Closer at hand, however, could be his ministry’s involvement in steps to be announced in relation to the five-month-old platinum miners’ strike, marred by killings and violence in recent weeks. This emerged during Sunday’s briefing on the ANC’s national executive committee meeting.

Party secretary-general Gwede Mantashe said the meeting had urged the ministers of police, justice, state security and others in that cluster to ensure the security of citizens amid strikes or protests.

“The state cannot be helpless when citizens are killed,” Mantashe said, noting five workers had been killed in recent weeks. “The state can’t be idle. What is today known as the Marikana debacle started with watching workers being killed… The government was nudged to deal with the matter (at the meeting).”

However, he said details would be up to the ministers. The National Union of Mineworkers (NUM) and the Association of Mineworkers and Construction Union (Amcu) have both raised concerns over strike-related violence.

Meanwhile, the August 2012 police killing of 34 Marikana miners – after the killings of 10 people, including two police officers and two mine security guards the week before – remains the subject of a commission of inquiry set to wrap up hearings at the end of next month before compiling its report and recommendations for submission to President Jacob Zuma.

Nhleko said it would be best to await the commission’s findings.

‘But he said it was possible the lessons would be “around operational matters and matters on leadership, which may not necessarily have to do with policing” as the SAPS became involved in what was essentially a labour dispute.

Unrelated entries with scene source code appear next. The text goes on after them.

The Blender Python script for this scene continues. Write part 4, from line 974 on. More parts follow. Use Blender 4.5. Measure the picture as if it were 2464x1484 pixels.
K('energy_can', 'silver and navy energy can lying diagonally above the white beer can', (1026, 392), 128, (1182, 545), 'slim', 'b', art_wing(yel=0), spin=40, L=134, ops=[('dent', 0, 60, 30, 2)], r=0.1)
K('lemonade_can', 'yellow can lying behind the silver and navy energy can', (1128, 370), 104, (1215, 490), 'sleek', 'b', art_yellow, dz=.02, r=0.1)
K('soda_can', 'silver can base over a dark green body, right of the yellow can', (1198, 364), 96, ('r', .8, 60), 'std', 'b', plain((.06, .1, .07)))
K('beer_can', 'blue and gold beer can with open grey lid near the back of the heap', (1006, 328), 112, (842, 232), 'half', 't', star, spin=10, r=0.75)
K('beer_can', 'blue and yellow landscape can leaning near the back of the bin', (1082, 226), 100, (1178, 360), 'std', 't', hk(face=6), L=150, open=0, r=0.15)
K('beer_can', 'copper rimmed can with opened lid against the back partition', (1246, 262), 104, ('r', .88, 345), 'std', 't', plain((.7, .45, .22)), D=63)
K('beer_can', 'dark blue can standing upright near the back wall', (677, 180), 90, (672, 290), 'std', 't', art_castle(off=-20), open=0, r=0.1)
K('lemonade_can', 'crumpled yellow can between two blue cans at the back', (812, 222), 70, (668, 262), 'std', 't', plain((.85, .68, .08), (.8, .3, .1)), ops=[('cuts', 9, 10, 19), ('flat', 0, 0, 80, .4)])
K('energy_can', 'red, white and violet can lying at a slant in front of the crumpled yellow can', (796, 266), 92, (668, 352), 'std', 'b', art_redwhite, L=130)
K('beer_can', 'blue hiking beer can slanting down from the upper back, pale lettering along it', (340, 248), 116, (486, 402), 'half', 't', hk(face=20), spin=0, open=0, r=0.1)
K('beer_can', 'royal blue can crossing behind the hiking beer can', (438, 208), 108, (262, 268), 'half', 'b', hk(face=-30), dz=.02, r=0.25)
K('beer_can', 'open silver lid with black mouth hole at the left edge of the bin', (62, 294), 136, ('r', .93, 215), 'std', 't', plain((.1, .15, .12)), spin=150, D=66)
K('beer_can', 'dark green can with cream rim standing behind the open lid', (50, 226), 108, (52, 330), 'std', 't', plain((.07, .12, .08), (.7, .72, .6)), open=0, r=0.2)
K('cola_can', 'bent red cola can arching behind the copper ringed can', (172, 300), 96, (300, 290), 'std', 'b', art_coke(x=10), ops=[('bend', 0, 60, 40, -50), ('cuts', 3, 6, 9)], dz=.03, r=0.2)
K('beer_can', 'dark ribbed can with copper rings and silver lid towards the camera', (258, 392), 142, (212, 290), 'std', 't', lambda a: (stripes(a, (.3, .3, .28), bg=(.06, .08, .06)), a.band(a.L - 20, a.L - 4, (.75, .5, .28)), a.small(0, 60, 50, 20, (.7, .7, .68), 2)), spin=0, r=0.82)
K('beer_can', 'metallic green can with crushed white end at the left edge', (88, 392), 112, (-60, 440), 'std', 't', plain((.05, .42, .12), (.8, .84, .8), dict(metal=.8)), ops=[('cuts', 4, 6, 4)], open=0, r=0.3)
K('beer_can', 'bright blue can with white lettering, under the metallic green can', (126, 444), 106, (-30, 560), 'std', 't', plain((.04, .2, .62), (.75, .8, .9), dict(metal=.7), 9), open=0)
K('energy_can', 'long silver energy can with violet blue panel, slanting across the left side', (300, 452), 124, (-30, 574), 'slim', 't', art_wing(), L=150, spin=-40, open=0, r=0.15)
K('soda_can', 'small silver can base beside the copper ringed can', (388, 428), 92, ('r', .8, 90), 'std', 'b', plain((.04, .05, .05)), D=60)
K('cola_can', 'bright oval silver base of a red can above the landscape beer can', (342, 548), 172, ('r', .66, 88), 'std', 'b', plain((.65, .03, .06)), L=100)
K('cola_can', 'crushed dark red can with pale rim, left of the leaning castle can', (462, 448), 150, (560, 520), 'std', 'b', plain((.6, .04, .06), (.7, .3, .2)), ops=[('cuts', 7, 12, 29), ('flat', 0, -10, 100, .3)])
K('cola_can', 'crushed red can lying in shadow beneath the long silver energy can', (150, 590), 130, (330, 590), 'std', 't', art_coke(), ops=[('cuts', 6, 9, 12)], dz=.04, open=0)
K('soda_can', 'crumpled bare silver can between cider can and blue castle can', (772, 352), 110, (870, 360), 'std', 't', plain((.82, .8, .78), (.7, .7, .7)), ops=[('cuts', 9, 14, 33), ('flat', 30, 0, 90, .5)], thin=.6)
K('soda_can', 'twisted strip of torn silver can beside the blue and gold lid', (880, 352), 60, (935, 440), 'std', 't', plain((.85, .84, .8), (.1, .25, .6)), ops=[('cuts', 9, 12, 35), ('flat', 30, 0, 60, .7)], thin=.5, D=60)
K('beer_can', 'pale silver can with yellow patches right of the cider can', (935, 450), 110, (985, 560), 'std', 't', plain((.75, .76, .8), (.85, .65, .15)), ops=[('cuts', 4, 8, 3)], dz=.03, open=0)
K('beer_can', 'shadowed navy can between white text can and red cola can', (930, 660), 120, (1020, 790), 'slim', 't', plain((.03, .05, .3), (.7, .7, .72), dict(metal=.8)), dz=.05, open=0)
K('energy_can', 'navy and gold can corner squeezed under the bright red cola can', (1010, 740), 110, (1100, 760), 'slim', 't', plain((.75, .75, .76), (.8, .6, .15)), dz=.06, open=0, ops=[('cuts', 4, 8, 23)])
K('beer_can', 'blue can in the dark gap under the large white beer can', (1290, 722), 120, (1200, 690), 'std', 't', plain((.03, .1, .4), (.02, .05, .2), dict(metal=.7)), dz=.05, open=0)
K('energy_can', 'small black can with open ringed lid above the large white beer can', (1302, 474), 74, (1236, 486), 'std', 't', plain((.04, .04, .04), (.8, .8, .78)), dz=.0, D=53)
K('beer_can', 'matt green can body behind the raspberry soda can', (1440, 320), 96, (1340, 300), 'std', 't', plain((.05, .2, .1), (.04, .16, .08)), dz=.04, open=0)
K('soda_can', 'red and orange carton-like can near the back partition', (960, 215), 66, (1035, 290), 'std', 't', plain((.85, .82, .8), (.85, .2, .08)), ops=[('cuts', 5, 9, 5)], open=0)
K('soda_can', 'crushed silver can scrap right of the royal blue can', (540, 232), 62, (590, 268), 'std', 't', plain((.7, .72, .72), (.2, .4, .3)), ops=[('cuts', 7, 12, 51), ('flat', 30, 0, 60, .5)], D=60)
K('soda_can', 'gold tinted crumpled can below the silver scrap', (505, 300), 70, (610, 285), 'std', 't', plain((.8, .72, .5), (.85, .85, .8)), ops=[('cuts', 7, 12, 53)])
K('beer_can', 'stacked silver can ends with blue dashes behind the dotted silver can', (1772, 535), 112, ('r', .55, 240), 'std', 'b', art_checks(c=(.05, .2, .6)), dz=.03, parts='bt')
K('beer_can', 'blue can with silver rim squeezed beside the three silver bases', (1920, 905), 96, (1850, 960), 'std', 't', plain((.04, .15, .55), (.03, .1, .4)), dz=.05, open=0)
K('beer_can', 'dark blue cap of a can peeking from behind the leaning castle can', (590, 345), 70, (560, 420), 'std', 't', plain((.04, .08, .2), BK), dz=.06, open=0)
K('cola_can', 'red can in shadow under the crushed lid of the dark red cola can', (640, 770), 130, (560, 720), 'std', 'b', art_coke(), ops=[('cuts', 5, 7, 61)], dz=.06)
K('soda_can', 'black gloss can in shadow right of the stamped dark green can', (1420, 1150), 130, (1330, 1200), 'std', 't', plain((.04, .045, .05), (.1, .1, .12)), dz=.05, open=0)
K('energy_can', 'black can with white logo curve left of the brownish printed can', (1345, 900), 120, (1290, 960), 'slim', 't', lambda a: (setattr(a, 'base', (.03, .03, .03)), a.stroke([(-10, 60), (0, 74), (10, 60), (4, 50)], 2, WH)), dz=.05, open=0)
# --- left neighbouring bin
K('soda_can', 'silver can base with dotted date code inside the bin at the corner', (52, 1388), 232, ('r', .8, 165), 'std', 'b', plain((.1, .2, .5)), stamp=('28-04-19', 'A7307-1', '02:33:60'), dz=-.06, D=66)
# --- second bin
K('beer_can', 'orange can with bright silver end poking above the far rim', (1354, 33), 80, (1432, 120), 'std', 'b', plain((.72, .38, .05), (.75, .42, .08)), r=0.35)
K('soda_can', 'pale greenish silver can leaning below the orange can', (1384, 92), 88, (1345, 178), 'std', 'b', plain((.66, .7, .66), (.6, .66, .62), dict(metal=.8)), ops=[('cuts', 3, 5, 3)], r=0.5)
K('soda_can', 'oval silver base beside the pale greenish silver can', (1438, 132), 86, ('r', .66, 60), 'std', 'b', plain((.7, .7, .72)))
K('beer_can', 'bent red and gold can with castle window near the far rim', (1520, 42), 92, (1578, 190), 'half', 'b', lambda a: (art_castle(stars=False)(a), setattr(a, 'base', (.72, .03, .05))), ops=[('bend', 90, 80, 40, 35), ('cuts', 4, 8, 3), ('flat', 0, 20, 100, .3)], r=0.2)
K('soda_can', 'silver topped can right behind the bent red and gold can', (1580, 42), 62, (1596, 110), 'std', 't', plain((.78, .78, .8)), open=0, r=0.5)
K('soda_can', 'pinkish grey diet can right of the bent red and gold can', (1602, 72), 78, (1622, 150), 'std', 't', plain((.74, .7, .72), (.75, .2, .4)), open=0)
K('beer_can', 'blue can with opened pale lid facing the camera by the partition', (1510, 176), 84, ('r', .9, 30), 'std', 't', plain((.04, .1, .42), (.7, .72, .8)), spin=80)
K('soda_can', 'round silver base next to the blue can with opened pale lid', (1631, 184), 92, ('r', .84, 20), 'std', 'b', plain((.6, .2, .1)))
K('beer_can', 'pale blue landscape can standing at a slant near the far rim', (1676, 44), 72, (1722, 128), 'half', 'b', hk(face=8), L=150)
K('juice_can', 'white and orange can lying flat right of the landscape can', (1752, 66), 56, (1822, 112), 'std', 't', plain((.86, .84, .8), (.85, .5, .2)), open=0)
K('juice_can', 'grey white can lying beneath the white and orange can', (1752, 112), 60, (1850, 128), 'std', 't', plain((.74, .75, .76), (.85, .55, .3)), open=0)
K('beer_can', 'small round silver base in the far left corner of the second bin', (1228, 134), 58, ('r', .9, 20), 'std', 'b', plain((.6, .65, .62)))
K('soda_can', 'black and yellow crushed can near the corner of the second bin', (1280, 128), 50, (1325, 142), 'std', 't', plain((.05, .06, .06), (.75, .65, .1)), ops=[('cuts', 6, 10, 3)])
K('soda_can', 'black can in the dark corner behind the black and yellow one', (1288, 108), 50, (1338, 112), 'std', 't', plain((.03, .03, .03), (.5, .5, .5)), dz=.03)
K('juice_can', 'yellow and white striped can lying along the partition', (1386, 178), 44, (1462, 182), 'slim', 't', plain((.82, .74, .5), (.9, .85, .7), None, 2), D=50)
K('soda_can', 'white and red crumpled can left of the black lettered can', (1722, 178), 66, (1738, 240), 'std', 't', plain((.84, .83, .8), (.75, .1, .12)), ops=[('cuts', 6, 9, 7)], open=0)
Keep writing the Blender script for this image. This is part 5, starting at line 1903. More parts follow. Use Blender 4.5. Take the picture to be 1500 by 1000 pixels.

On the policing front, Nhleko said the emphasis would be on a professional, accessible service with uniform standards, accountable to South Africans in line with the National Development Plan (NDP), South Africa’s vision to reduce poverty and inequality by 2030 and for an efficient developmental state.

The NDP states personal safety is a human right and a “necessary condition for human development”. It outlines a demilitarised police, well-resourced and staffed by skilled professionals who render a professional service with respect for the rights of equality and justice.

“We want to focus on the NDP. We can’t do that without a community outreach programme… We’ll continue to look at ways and means to improve the service and increasingly professionalise the police,” Nhleko said.

“We need to step up efforts to engage with residents around creating safe and secure communities.”

Policing was not just about fitness or handling a gun, he said, but “how the police renders a service, how the community sees that service”. Two weeks into his portfolio the minister continues to be briefed on a job which is a poisoned chalice.

As the political boss, Nhleko is in charge of policy, but implementation of policy, management and operational issues like crowd control are the SAPS’s responsibilities.

The service has been marked by public turf wars in top police ranks, police brutality and killings that have hit the headlines – from the 2011 death during a community protest of Ficksburg activist Andries Tatane and the Marikana killings to the death of Daveyton taxi driver Mido Macia who was dragged behind a police van while handcuffed to it.

Despite the challenges of perception, Nhleko said today’s police service had transformed itself, and continued to do so, to be a far cry from what was in place in 1994.

Police were taking action to ensure zero tolerance of wrongdoing in their ranks, he said. The number of police officers arrested for fraud and corruption had stabilised at about 20 a month, down from an average of 125 officers a month in previous years.